UPPER CRETACEOUS AMMONITE BIOSTRATIGRAPHY AND PALEOCEANOGRAPHY OF THE MANCOS SHALE IN THE SAN RAFAEL SWELL, EAST-CENTRAL UTAH

During the Late Cretaceous, most of eastern Utah was covered by the Western Interior Seaway, an epeiric sea that stretched across much of central North America, from the Arctic Ocean to the Gulf of Mexico. A multitude of ammonites, bivalves, and other creatures inhabited this seaway. The fine-resolution stratigraphy of biotic and abiotic depositional and environmental changes seen within the basal 40 m of the Blue Gate Shale Member (BGSM) of the Mancos Shale in the San Rafael Swell has not been previously documented for the area around Grassy, Utah. While these rocks were being deposited (Upper Turonian, ~90 Ma) global records indicate large fluctuations in oxygen content of seawater that may have contributed to extinctions, extirpations, and shifts in ecosystem dynamics of the region. Here, we attempt to document the effects of anoxic events by using biostratigraphic observations, specifically with regard to the ammonites. Based on previous studies, beginning ~1 to 2 m below the base of the BGSM, Prionocyclus wyomingensis is observed as the first dominant large ammonite species in the BGSM. We tentatively mark this as the first appearance datum (FAD) of this species in this section. The dominant species changes to Prionocyclus novimexicanus with a FAD at ~15 m, continuing until ~40 m. Within the Prionocyclus novimexicanus taxon range zone, a FAD for Prionocyclus quadratus is observed. Other fossils that were observed were scaphitid ammonites (in concretions at ~7 m) and multiple species of inoceramid bivalves (throughout the observed section).
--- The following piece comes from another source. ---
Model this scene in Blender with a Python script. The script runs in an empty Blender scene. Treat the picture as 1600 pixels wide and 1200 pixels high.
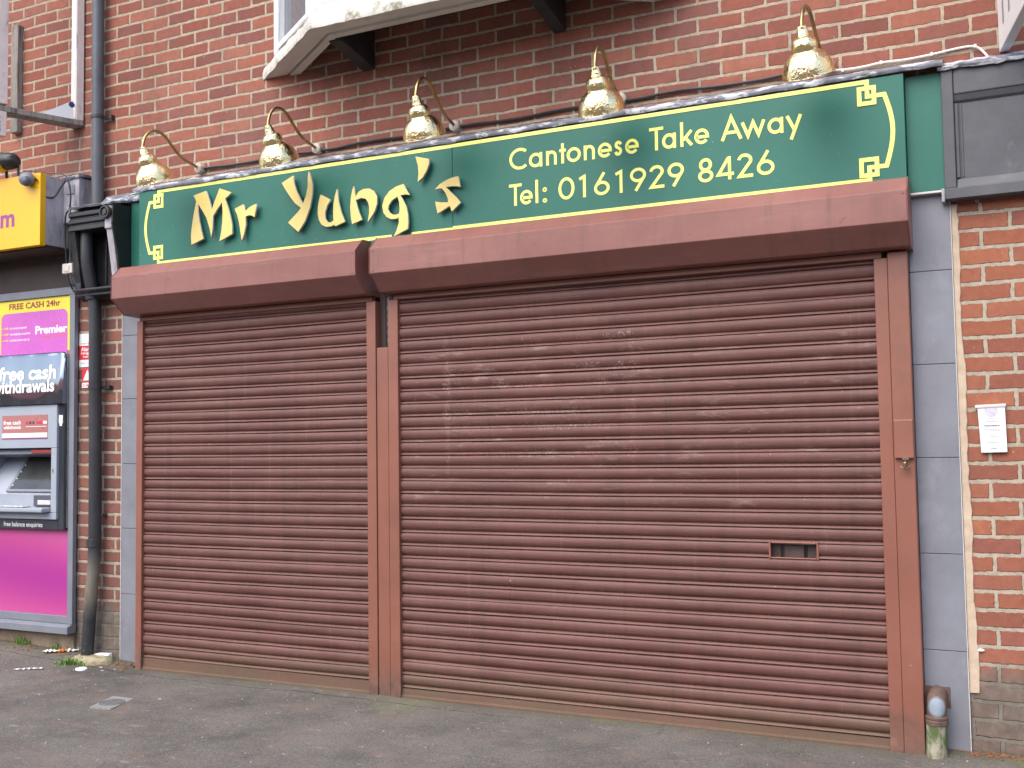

Local facies changes include shifts from shale to silt back to shale seen multiple times throughout the analyzed 40 m. In addition to the biostratigraphic features, the section here also contains two possible bentonite beds which lie at ~27 m and ~31 m. Isotopic analyses of δ13C and δ18O are currently being pursued in an effort to tie the documented biostratigraphy with larger environmental changes and possible regional marine anoxic events.